REPUBLIKA.CO.ID, BEIRUT -- Yara Kabalan menerima pasokan kopi di tengah protes yang terjadi beberapa hari di Beirut, Lebanon, Selasa (29/10). Dia terpaksa harus membayar lebih mahal dari biasanya untuk mendapatkan pasokan yang datang ke kedainya itu.
Setelah demonstrasi terus berlanjut, tagihan yang datang kepada Kabalan tidak lagi dalam bentuk pound Lebanon, tetapi, dolar AS. Kebijakan pemasok telah berubah pagi itu, dia harus mengeluarkan uang sekitar sembilan persen lebih banyak dalam mata uang lokal berdasarkan nilai tukar dolar AS tidak resmi hari itu.

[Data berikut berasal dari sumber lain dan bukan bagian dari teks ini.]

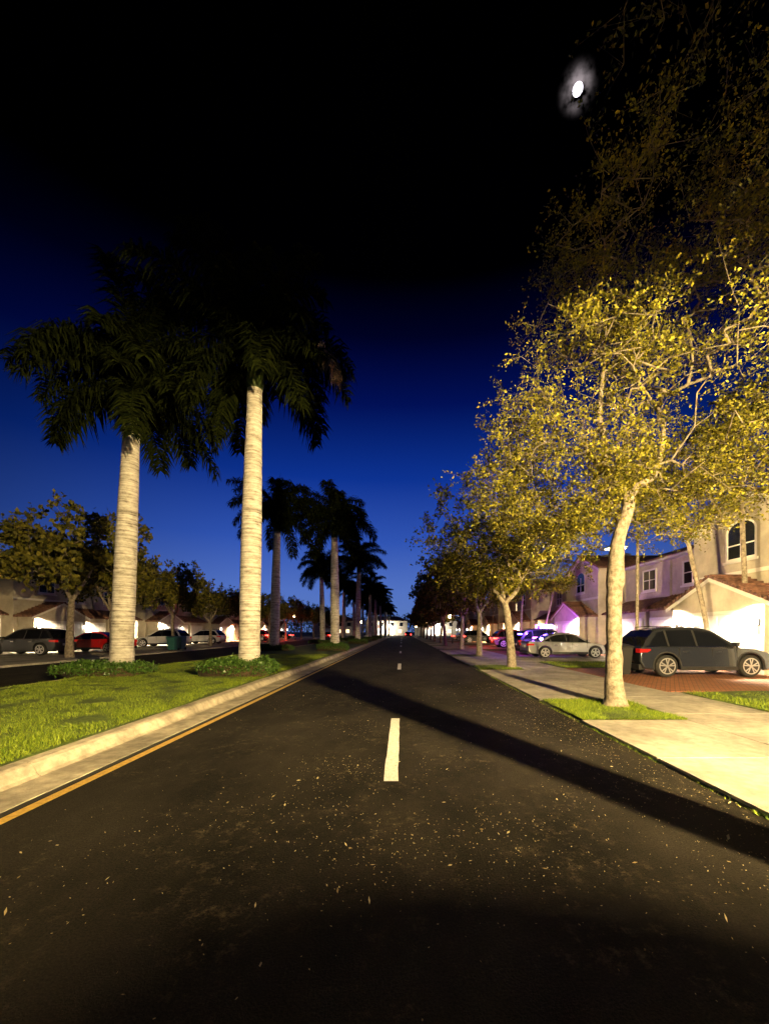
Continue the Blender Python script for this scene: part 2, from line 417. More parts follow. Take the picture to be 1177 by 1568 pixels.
def slender(seed, top, ntar=230):
    tx, ty, tz = top
    return tree_mesh('slender_tree', seed, [([(0,0,-.05),(tx*.1,0,.4),(tx*.4,ty*.4,tz*.4),(tx*.75,ty*.7,tz*.72),(tx,ty,tz)], [.13,.10,.085,.08,.06], 3)], None,
        [((tx,ty,tz+.9),(2.2,2.0,1.6)), ((tx,ty,tz+2.0),(1.8,1.8,1.4))], ntar, M['leaf'], leaf_n=12, twigs=4, leaf_len=(.08,.14), gap=-.1, maxcnt=3, lw=.3)
S1 = slender(51, (-1.35, 0, 6.3)); S2 = slender(52, (-.3, 0, 7.6))
place('slender_tree', S1, (12.75, 15.9, .05)); place('slender_tree', S2, (13.35, 15.1, .05))
place('slender_tree', S2, (10.9, 18.2, .05), 1.2, .82)
place('slender_tree', S2, (8.9, 29.6, .05), 3.0, .8); place('slender_tree', S1, (10.7, 30.4, .05), 2.5, .8)
place('slender_tree', S2, (10.6, 46.0, .05), 4.0, .8)

# ------------------------------------------------------------ royal palms
def palm_mesh(name, seed, h, nfr=20, flen=3.9, dead=0):
    rng = np.random.default_rng(seed)
    mb = MB()
    prof = [(0,.47),(.15,.42),(.5,.36),(1.2,.335),(h*.3,.34),(h*.5,.33),(h*.7,.295),(h*.88,.26),(h,.24)]
    zs = np.linspace(0, h, 110)
    lx = .02 * h
    pts = []; rad = []
    for z in zs:
        r = np.interp(z, [p[0] for p in prof], [p[1] for p in prof])
        r *= 1 + .016 * mnoise.noise(Vector((seed, 0, z * 6))) + .012 * mnoise.noise(Vector((seed, 3, z * 1.3)))
        pts.append((lx * (z / h) ** 1.4, 0, z)); rad.append(r)
    mb.tube(pts, rad, 24, M['palm'])
    shaft = MB()
    shaft.tube([(lx,0,h-.02),(lx,0,h+.15),(lx+.02,0,h+.9),(lx+.02,0,h+1.4),(lx+.02,0,h+1.8)], [.245,.29,.24,.17,.10], 16, M['shaft'])
    spear = MB(); spear.tube([(lx,0,h+1.7),(lx+.1,.05,h+3.2),(lx+.25,.1,h+4.5)], [.06,.035,.005], 5, M['frond'])
    RA=[];RB=[];ra=[];rb=[];LV=[];DV=[]
    for i in range(nfr + dead):
        isdead = i >= nfr
        az = i * 2.39996 + rng.uniform(-.35, .35)
        f = i / nfr
        el = math.radians(82 - 108 * f ** .88 + rng.uniform(-11, 11)) if not isdead else math.radians(18)
        droop = math.radians(116 + rng.uniform(-30, 24) - 60 * f) if not isdead else math.radians(115)
        if isdead: az = -.35
        n = 26; L = flen * rng.uniform(.80, 1.08)
        p = np.array([lx + .08*math.cos(az), .08*math.sin(az), h + 1.65 - .5 * f])
        R = [p]; Ds = []
        tw = rng.uniform(-.25, .25)
        for k in range(n):
            t = k / n
            e = el - droop * t ** 1.3; az2 = az + tw * t * t
            d = np.array([math.cos(e) * math.cos(az2), math.cos(e) * math.sin(az2), math.sin(e)])
            Ds.append(d); p = p + d * L / n; R.append(p)
        R = np.array(R); Ds = np.array(Ds)
        RA.append(R[:-1]); RB.append(R[1:]); tt = np.linspace(0, 1, n)
        ra.append(.045 * (1 - tt) + .006); rb.append(.045 * (1 - np.minimum(1, tt + 1/n)) + .005)
        m = 70
        for sgn in (-1, 1):
            for layer in (0, 1):
                t = np.linspace(.64 if isdead else .10, .995, m) + rng.uniform(-.005, .005, m)
                t = np.minimum(t, .999)
                ix = np.clip((t * n).astype(int), 0, n - 1)
                base = R[ix] + Ds[ix] * ((t * n - ix)[:, None] * L / n)
                fw = Ds[ix]; side = nrm(np.cross(fw, np.array([0, 0, 1.]) + 1e-4)) * sgn
                up = nrm(np.cross(side, fw)) * sgn
                ll = .85 * np.sin(np.clip(t * 2.6 + .35, 0, 2.95)) ** .6 * rng.uniform(.55, 1.2, m) + .06
                ang = rng.uniform(-.75, .15, m) if layer else rng.uniform(.0, .75, m)
                d1 = nrm(side * np.cos(ang)[:, None] + up * np.sin(ang)[:, None] + fw * rng.uniform(.3, .9, m)[:, None])
                d2 = nrm(d1 + np.array([0, 0, -1.]) * rng.uniform(.7, 1.8, m)[:, None] * (2.5 if isdead else 1))
                wv = nrm(np.cross(d1, up) + rng.normal(size=(m, 3)) * .4) * (.02 if isdead else .032)
                if isdead: ll *= .8
                mid = base + d1 * (ll * .5)[:, None]; tipp = mid + d2 * (ll * .6)[:, None]
                V = np.stack([base - wv*.5, base + wv*.5, mid + wv, mid - wv, tipp], 1)
                if isdead: DV.append(V[::2])
                else: LV.append(V)
    vr, fr = tubes_np(np.concatenate(RA), np.concatenate(RB), np.concatenate(ra), np.concatenate(rb), 4)
    def lf(LVs):
        V = np.concatenate(LVs); n = len(V); b = np.arange(n)[:, None] * 5
        return V.reshape(-1, 3), b + np.array([[0, 1, 2, 3]]), b + np.array([[3, 2, 4]])
    def conv(mbx): 
        return np.array([tuple(v) for v in mbx.v]), np.array([f for f in mbx.f if len(f) == 4])
    v1, q1, t1 = lf(LV)
    parts = [(*conv(mb), M['palm']), (*conv(shaft), M['shaft']), (*conv(spear), M['frond']), (vr, fr, M['frond']), (v1, q1, M['frond'])]
    extra = [(v1, t1, M['frond'])]
    if DV:
        v2, q2, t2 = lf(DV); parts += [(v2, q2, M['deadfrond'])]; extra += [(v2, t2, M['deadfrond'])]
    return np_mesh(name, parts + extra, smooth_first=2)
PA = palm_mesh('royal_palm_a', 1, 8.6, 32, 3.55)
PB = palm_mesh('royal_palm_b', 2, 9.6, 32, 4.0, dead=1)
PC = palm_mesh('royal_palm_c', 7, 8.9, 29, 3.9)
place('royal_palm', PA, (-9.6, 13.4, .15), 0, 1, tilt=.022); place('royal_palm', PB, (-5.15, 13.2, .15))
place('royal_palm', PC, (-9.5, 29.2, .15), .4, 1.0); place('royal_palm', PA, (-5.1, 29.8, .15), 2.0, 1.0)
k = 0
for y in np.arange(46, 160, 16.4):
    if 112 < y < 126: continue
    place('royal_palm', [PA, PC, PA][k % 3], (-9.5 + rs.uniform(-.2,.2), y, .15), rs.uniform(0, 6.28), rs.uniform(.82, .95))
    place('royal_palm', [PC, PA, PC][k % 3], (-5.1 + rs.uniform(-.2,.2), y, .15), rs.uniform(0, 6.28), rs.uniform(.82, 1.0))
    k += 1

def hedge_mesh(name, seed, rx, ry, rz, n=12000):
    rng = np.random.default_rng(seed)
    u = rng.uniform(-1, 1, (n, 2)); P = np.zeros((n, 3))
    P[:, 0] = u[:, 0] * rx; P[:, 1] = u[:, 1] * ry
    edge = 1 - np.maximum(np.abs(u[:, 0]), np.abs(u[:, 1])) ** 6
    top = np.array([rz * (.85 + .4 * mnoise.noise(Vector((p[0] * 2, p[1] * 2, seed)))) for p in P]) * (.55 + .45 * edge)
    P[:, 2] = top * (rng.random(n) ** .35)
    P += rng.normal(size=(n, 3)) * .04; P[:, 2] = np.abs(P[:, 2])
    D = nrm(rng.normal(size=(n, 3)) + np.array([0, 0, .6])); l = rng.uniform(.045, .09, n)
    v, f = leaf_quads(P, D, l, l * .35, rng)
    cb = MB(); cb.box(-rx*.93, rx*.93, -ry*.9, ry*.9, 0, rz*.62, M['mulch'])
    return np_mesh(name, [(np.array(cb.v), np.array(cb.f), M['mulch']), (v, f, M['hedge'])])
H1 = hedge_mesh('hedge_a', 1, 1.3, .7, .46)
H2 = hedge_mesh('hedge_b', 2, 1.1, .75, .58)
place('hedge', H1, (-9.75, 12.9, .15)); place('hedge', H2, (-5.35, 12.9, .15))
for y in [29.6, 46, 62.4, 78.8]:
    place('hedge', H2, (-5.15, y - .4, .15), 0, 1); place('hedge', H1, (-9.5, y - .4, .15), 0, 1)

# ------------------------------------------------------------ ground, roads, kerbs
g = MB(); g.poly([(-500,-60,-.03),(500,-60,-.03),(500,900,-.03),(-500,900,-.03)], M['ground']); g.build('ground')
RL, RR = -3.25, 3.12
road = MB(); road.poly([(-3.5,-30,0),(RR+.02,-30,0),(RR+.02,400,0),(-3.5,400,0)], M['asphalt']); road.build('road')
road = MB(); road.poly([(-17.4,-30,0),(-10.9,-30,0),(-10.9,400,0),(-17.4,400,0)], M['asphalt']); road.build('road')
mk = MB()
y = 4.17 - 12.2 * 2
while y < 112:
    n = 14
    ed = [(rs.uniform(-.006,.006), rs.uniform(-.006,.006)) for _ in range(n+1)]
    for j in range(n):
        a = y + 3 * j / n; b_ = y + 3 * (j + 1) / n
        mk.poly([(-.20+ed[j][0], a, .004), (-.045+ed[j][1], a, .004), (-.045+ed[j+1][1], b_, .004), (-.20+ed[j+1][0], b_, .004)], M['white_paint'])
    y += 12.2
mk.build('lane_marking')
yl = MB(); yl.poly([(-3.42,-30,.004),(-3.31,-30,.004),(-3.31,112,.004),(-3.42,112,.004)], M['yellow_paint']); yl.build('edge_line')
yl = MB(); yl.poly([(-10.99,-30,.004),(-11.09,-30,.004),(-11.09,112,.004),(-10.99,112,.004)], M['yellow_paint']); yl.build('edge_line')
def kerb(xsign, x0, ys, ye, name='kerb'):
    mb = MB()
    prof = [(0,-.02),(0,.010),(.46,.004),(.50,.03),(.525,.09),(.56,.135),(.61,.155),(.76,.155),(.76,-.02)]
    y = ys
    while y < ye:
        y2 = min(y + 3.04, ye) - .012
        vs = []
        for yy_ in (y, y2):
            for (a, z) in prof: vs.append((x0 + xsign * a, yy_, z))
        n = len(prof)
        fs = [(i, i+1, n+i+1, n+i) for i in range(n-1)] + [tuple(range(n))[::-1], tuple(range(n, 2*n))]
        mb.mesh(vs, fs, M['curb']); y += 3.04
    mb.box(min(x0+xsign*.02, x0+xsign*.74), max(x0+xsign*.02, x0+xsign*.74), ys, ye, -.02, -.002, M['seam'])
    return mb.build(name)
kerb(-1, -3.52, -20, 112); kerb(1, -10.86, -20, 112)
kerb(-1, -3.52, 126, 300); kerb(1, -10.86, 126, 300)
sm = MB(); sm.poly([(-3.52,-20,.002),(-3.44,-20,.002),(-3.44,112,.002),(-3.52,112,.002)], M['seam']); sm.build('kerb_joint')
def grass_patch(name, x0, x1, y0, y1, z, amp, nx, ny):
    vs = []; fs = []
    for j in range(ny + 1):
        for i_ in range(nx + 1):
            x = x0 + (x1 - x0) * i_ / nx; y = y0 + (y1 - y0) * j / ny
            e = min(1, i_ / 2, (nx - i_) / 2)
            h = z + amp * max(0, e) * (.6 + mnoise.noise(Vector((x * .5, y * .5, 2))))
            vs.append((x, y, h))
    for j in range(ny):
        for i_ in range(nx):
            a = j * (nx + 1) + i_; fs.append((a, a + 1, a + nx + 2, a + nx + 1))
    mb = MB(); mb.mesh(vs, fs, M['grass']); return mb.build(name, smooth=True)
grass_patch('median_grass', -10.15, -4.23, -20, 112, .15, .06, 14, 150)
grass_patch('median_grass', -10.15, -4.23, 126, 300, .15, .06, 8, 40)
def blades(name, n, xf, yf, z, hgt, seed, wid=.006, spread=.5, area_fn=None):
    rng = np.random.default_rng(seed)
    x = rng.uniform(*xf, n); y = rng.uniform(0, 1, n)
    y = yf[0] + (yf[1] - yf[0]) * y ** 1.5
    nv_ = np.array([mnoise.noise(Vector((a * 1.7, b * 1.7, 5))) for a, b in zip(x, y)])
    keep = nv_ > -.45 + .3 * rng.random(n)
    x = x[keep]; y = y[keep]; nv_ = nv_[keep]; n = len(x)
    zz = np.full(n, z)
    if callable(area_fn): zz = area_fn(x, y)
    P = np.stack([x, y, zz], 1)
    lean = rng.normal(size=(n, 3)) * spread; lean[:, 2] = 1; lean = nrm(lean)
    a = rng.uniform(0, 6.28, n); s = np.stack([np.cos(a), np.sin(a), np.zeros(n)], 1) * wid
    h = rng.uniform(.5, 1.2, n)[:, None] * hgt * (1 + .7 * nv_[:, None])
    V = np.stack([P - s, P + s, P + lean * h], 1).reshape(-1, 3); F = np.arange(n * 3).reshape(n, 3)
    o = bpy.data.objects.new(name, np_mesh(name, [(V, F, M['blade'])])); col.objects.link(o)
def mz(x, y): return np.array([.15 + .05 * (.6 + mnoise.noise(Vector((a * .5, b * .5, 2)))) - .005 for a, b in zip(x, y)])
blades('grass', 190000, (-10.1, -4.27), (3.0, 24), .15, .055, 1, .005, .7, mz)

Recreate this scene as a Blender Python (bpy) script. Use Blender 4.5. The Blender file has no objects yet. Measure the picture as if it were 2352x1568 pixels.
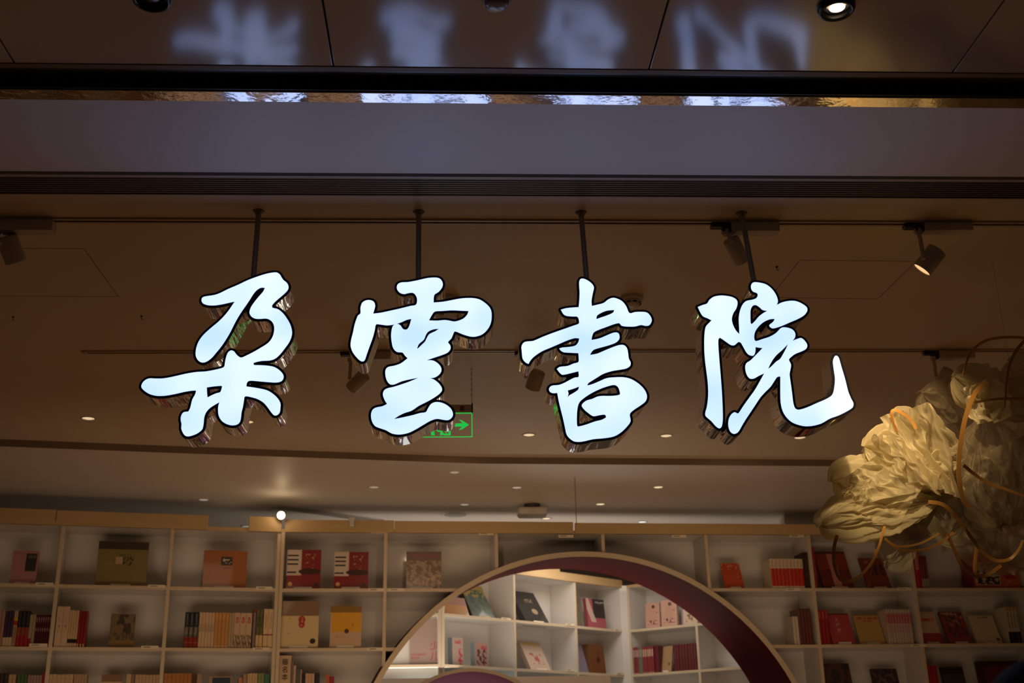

Kondisi itu dirasakan bisnis Lebanon menyusul ketegangan ekonomi terburuk sejak perang 1975-1990. Warga merasakan kekhawatiran yang terus meningkat akan kekurangan komoditas dan kenaikan harga.
Nilai tukar mata uang Lebanon telah dipatok terhadap dolar AS selama lebih dari dua dekade pada tingkat resmi 1.507,5 per pound Lebanon atas perjanjian dengan bank sentral. Namun, peningkatan tekanan ekonomi dan politik telah membuat dolar AS lebih sulit didapat dan melemahkan pound di pasar uang.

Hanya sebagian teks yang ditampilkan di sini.